SPANISH auteur Pedro Almodóvar returns with Pain and Glory, a highly personal tale of a director in his twilight years who reflects on the choices he’s made in life.

Antonio Banderas stars as Salvador Mallo who is in a creative crisis and begins experimenting with drugs in the run-up to a local career retrospective of his work.

There’s no doubt that he is playing a version of the Academy Award-winning director himself and Banderas has already won the 2019 Best Actor prize at the Cannes Film Festival for his portrayal.

Salvador has not made anything for years but he has acquired sufficient wealth to live comfortably among expensive artworks, agonising over his various ailments, both physical and mental, which all seem to enhance his creative block.

Pain and Glory takes you inside his mind as he reflects on his personal and professional past.

Through a sequence of flashbacks and present-day encounters, we revisit some of his most important relationships, with his mother, his former leading man and his early loves.

Some of these are in the flesh, others are remembered. We visit his childhood in the Sixties, moving to a village in Valencia with his parents, his first adult relationship in Madrid in the Eighties and the hurt he suffers after this ends.

We then find out how he discovered cinema and what brought him to his present difficulties in coming up with fresh ideas. It is this need to recount his past that sets Salvador on the path of salvation.

Penélope Cruz co-stars, playing Salvador’s mother, but the cast also features several break-out performances, including Asier Etxeandia as Alberto, who was previously a creative force for Salvador but is now a high-functioning heroin addict.

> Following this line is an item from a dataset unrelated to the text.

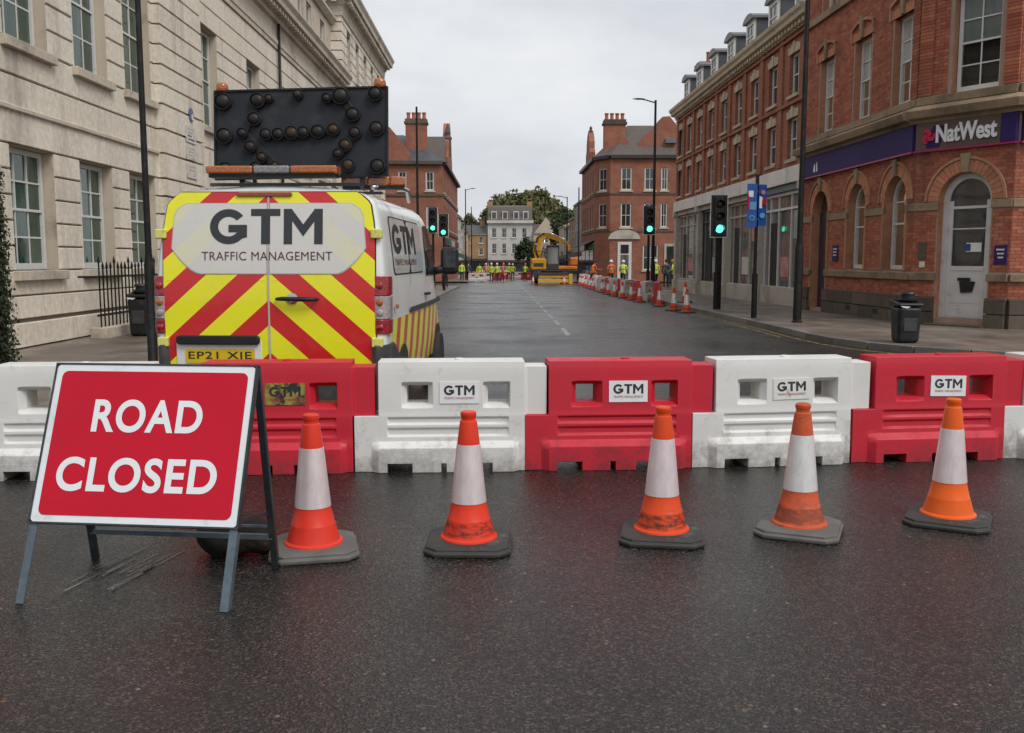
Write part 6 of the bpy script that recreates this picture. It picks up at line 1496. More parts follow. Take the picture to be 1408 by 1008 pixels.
m = MB(); m.fbox(K, 0, K.L, g + 2.3, g + 2.8, 0, .3); m.build('shop_fascia', MT['awning_maroon'], WT); m = MB(); m.fbox(K, .2, K.L - .2, g, g + 2.3, 0, .06); m.build('shop_window', MT['pane_dark'], WT)
row_house((-14, 199.5), (-2.95, 199.5), 8.2, 'render_ochre', 'ochre brick house left of the white terrace at the end of the street', 'shop_dark', out=(0, -1))
GH = row_house((6.6, 198), (11.8, 198), 8.3, 'render_cream', 'narrow cream house with front gable next to the white terrace', 'shop_dark', out=(0, -1), roof='roof_tile')
m = MB(); m.prism([(6.7, 6.9), (11.7, 6.9), (9.2, 10.2)], lambda x, z_: (x, 197.9, z_), lambda x, z_: (x, 199.5, z_)); m.build('front_gable', MT['render_cream'], GH)
row_house((12, 199.5), (27, 199.5), 8.4, 'render_grey', 'grey house right of the white terrace at the end of the street', 'shop_dark', out=(0, -1))
# houses up the side streets, seen only past the corners
row_house((8.0 + 12, 54.5), (8.0 + 30, 54.5), 9, 'render_ochre', 'brick house along the right hand side street', None, out=(0, 1))

# ================================================================== trees
def leaf_mat(name, a, b2):
    m, n, l, b = node_mat(name); g_ = n.new('ShaderNodeNewGeometry')
    col = mix(n, l, g_.outputs['Random Per Island'], a, b2); l.new(mix(n, l, ramp(n, l, tex_noise(n, l, .35, 3.0, vec=g_.outputs['Position']), [(.35, 0.0), (.65, 1.0)]), col, tuple(x * .62 for x in a)), b.inputs['Base Color'])
    b.inputs['Roughness'].default_value = .7; return m
MT['leaf_olive'] = leaf_mat('olive_leaves', (0.13, 0.135, 0.045), (0.19, 0.165, 0.07)); MT['leaf_dark'] = leaf_mat('dark_leaves', (0.035, 0.06, 0.020), (0.06, 0.085, 0.03)); MT['bark'] = surf('grey_bark', (.10, .085, .07), (.06, .05, .042), rough=.9, scale=3, bumps=.5, bscale=8)
def tree(x, y, h, rad, crown0, label, mat='leaf_olive', n=5200, seed=1, leaf=.42, group='trees at the end of the street', zb=None):
    rnd = random.Random(seed); z0 = gz(y) if zb is None else zb; t = root('broadleaf_tree', (x, y, z0), label, 'tree', group)
    m = MB(); m.path([(x, y, z0 - .3), (x + .1, y, z0 + crown0 * .6), (x, y, z0 + crown0 * 1.1), (x + .2, y, z0 + h * .75)], [h * .028, h * .022, h * .018, h * .006], 8)
    for k in range(9):
        a = rnd.uniform(0, 6.28); zz = z0 + crown0 * rnd.uniform(.8, 1.3); r = rad * rnd.uniform(.5, .8); m.path([(x, y, zz), (x + r * .5 * math.cos(a), y + r * .5 * math.sin(a), zz + (h - crown0) * .25), (x + r * math.cos(a), y + r * math.sin(a), zz + (h - crown0) * .45)], [h * .010, h * .006, h * .002], 5)
    m.build('trunk', MT['bark'], t, smooth=True)
    cl = []
    for k in range(46):
        a, b2 = rnd.uniform(0, 6.28), math.acos(rnd.uniform(-.55, 1)); rr = rad * rnd.uniform(.45, .92); cl.append((x + rr * math.sin(b2) * math.cos(a), y + rr * math.sin(b2) * math.sin(a), z0 + (crown0 + h) / 2 + (h - crown0) / 2 * rnd.uniform(.6, .95) * math.cos(b2), rad * rnd.uniform(.16, .30)))
    m = MB()
    for k in range(n):
        c = rnd.choice(cl); d = Vector((rnd.gauss(0, 1), rnd.gauss(0, 1), rnd.gauss(0, 1))).normalized() * c[3] * rnd.uniform(.5, 1.12); p = Vector(c[:3]) + d
        q = Euler((rnd.uniform(0, 6.3), rnd.uniform(0, 6.3), rnd.uniform(0, 6.3))).to_matrix(); s = leaf * rnd.uniform(.6, 1.3)
        m.add([p + q @ Vector((-s, -s * .5, 0)), p + q @ Vector((s * .2, -s * .6, .1 * s)), p + q @ Vector((s, 0, 0)), p + q @ Vector((-.1 * s, s * .6, .1 * s))], [(0, 1, 2, 3)])
    m.build('crown', MT[mat], t, normals=False)
tree(6.2, 232, 19.5, 9.6, 7.0, 'tall broad crowned tree rising behind the white terrace', 'leaf_olive', 11000, 3, leaf=.5)
for i_, (x_, y_, h_, r_, lb_) in enumerate(((-9, 240, 14.5, 5.5, 'olive tree above the ochre house at the end of the street'), (20, 240, 15.5, 6.5, 'broad olive tree above the grey house at the end of the street'), (28, 250, 17, 7.5, 'farthest olive tree on the right above the end houses'))): tree(x_, y_, h_, r_, 5, lb_, 'leaf_olive', 4500, 30 + i_, leaf=.5)
tree(-1.5, 236, 16.0, 5.5, 6.0, 'smaller tree left of the tall broad tree behind the white terrace', 'leaf_olive', 3500, 4, leaf=.45)
tree(13.5, 194, 9.0, 3.6, 2.0, 'dark leafy tree in front of the houses right of the white terrace', 'leaf_dark', 3500, 12, leaf=.32)
tree(14.5, 222, 14.5, 5.5, 4.0, 'dark green tree right of the tall broad tree behind the white terrace', 'leaf_dark', 4000, 5, leaf=.45)
tree(10.4, 156.5, 9.8, 3.2, 2.2, 'dark green tree beside the right hand houses far down the street', 'leaf_dark', 4500, 6, leaf=.30)
tree(5.4, 192, 7.0, 2.6, 1.4, 'rounded dark green tree standing in front of the white terrace', 'leaf_dark', 3000, 8, leaf=.30)
tree(-13.5, 136, 13.0, 4.2, 6, 'tree showing over the low white houses on the left', 'leaf_dark', 3500, 9, leaf=.34)

# ================================================================== lamp posts, signals, signs
def post(name, x, y, h, label, r0=.085, r1=.05, base=1.3, arm=None, lean=0.0, cat='lamp post', group=None, ground=.12):
    z = gz(y) + ground; rt = root(name, (x, y, z), label, cat, group)
    m = MB(); m.lathe([(r0 * 1.25, -.05), (r0 * 1.25, .03), (r0, .05), (r0, base), (r0 * .92, base + .03), (r1 * 1.3, base + .10), (r1 * 1.25, base + .14)], 16, (x, y, z)); m.build('base', MT['black_iron'], rt, smooth=True, auto=40)
    m = MB(); m.path([(x, y, z + base + .1), (x, y, z + h)], [r1 * 1.12, r1 * .8], 14); m.build('column', MT['black_iron'], rt, smooth=True, auto=40)
    if arm:
        dx, dy = arm; L = math.hypot(dx, dy)
        m = MB(); m.path([(x, y, z + h - .12), (x + dx * .5, y + dy * .5, z + h + .02), (x + dx * .6, y + dy * .6, z + h + .03)], [.03, .028, .025], 8); m.build('arm', MT['black_iron'], rt, smooth=True)
        m = MB(); m.path([(x + dx * .5, y + dy * .5, z + h + .04), (x + dx * .62, y + dy * .62, z + h + .05), (x + dx * .85, y + dy * .85, z + h + .06), (x + dx * 1.06, y + dy * 1.06, z + h + .055)], [.03, .085, .09, .03], 10); m.v = [(a, b_, z + h + .055 + (c - z - h - .055) * .45) for a, b_, c in m.v]; m.build('lantern', MT['dark_steel'], rt, smooth=True)
    return rt
post('lamp_post', -4.47, 12.1, 8.5, 'tall black post standing on the pavement left of the van', .062, .036, 1.42, group='street posts')
post('lamp_post', 7.02, 22.4, 9.5, 'tall black post on the pavement in front of the corner bank', .10, .06, 1.75, group='street posts')
post('lamp_post', 7.10, 44.6, 8.95, 'black street lamp with one arm over the road beside the brick terrace', .11, .065, 1.4, arm=(-1.0, 0), group='street lamps')
post('lamp_post', -4.0, 45.6, 8.8, 'thin black post rising behind the van in front of the left corner house', .10, .06, 1.4, group='street posts')
post('lamp_post', 6.45, 80, 7.9, 'thin black post in front of the right corner house', .09, .06, 1.2, group='street posts')
post('lamp_post', 6.5, 95, 8.2, 'street lamp with short arm beyond the right corner house', .09, .06, 1.2, arm=(-1.0, 0), group='street lamps')
post('lamp_post', -3.7, 98, 9.2, 'street lamp with short arm beyond the left corner house', .09, .06, 1.2, arm=(1.0, 0), group='street lamps')
post('lamp_post', -3.7, 117, 8.6, 'farther thin post beyond the left corner house', .09, .06, 1.2, group='street posts')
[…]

Newcomer César Vicente plays labourer Eduardo, who inspired Salvador’s sexual awakening as a child, as revealed in poignant flashbacks that are skilfully shot and edited.

The film also features another emotive score from Alberto Iglesias, who won Best Composer at Cannes, and pop-coloured cinematography from Almodóvar’s trusted collaborator José Luis Alcaine.

Almodóvar won the Oscar for his 1999 film All About My Mother. If that was a tribute to the onscreen women who inspired him and the women who raised him, then Pain and Glory is perhaps Almodóvar looking closely at himself and his life and career.

Pain and Glory is now showing at Henley’s Regal Picturehouse cinema.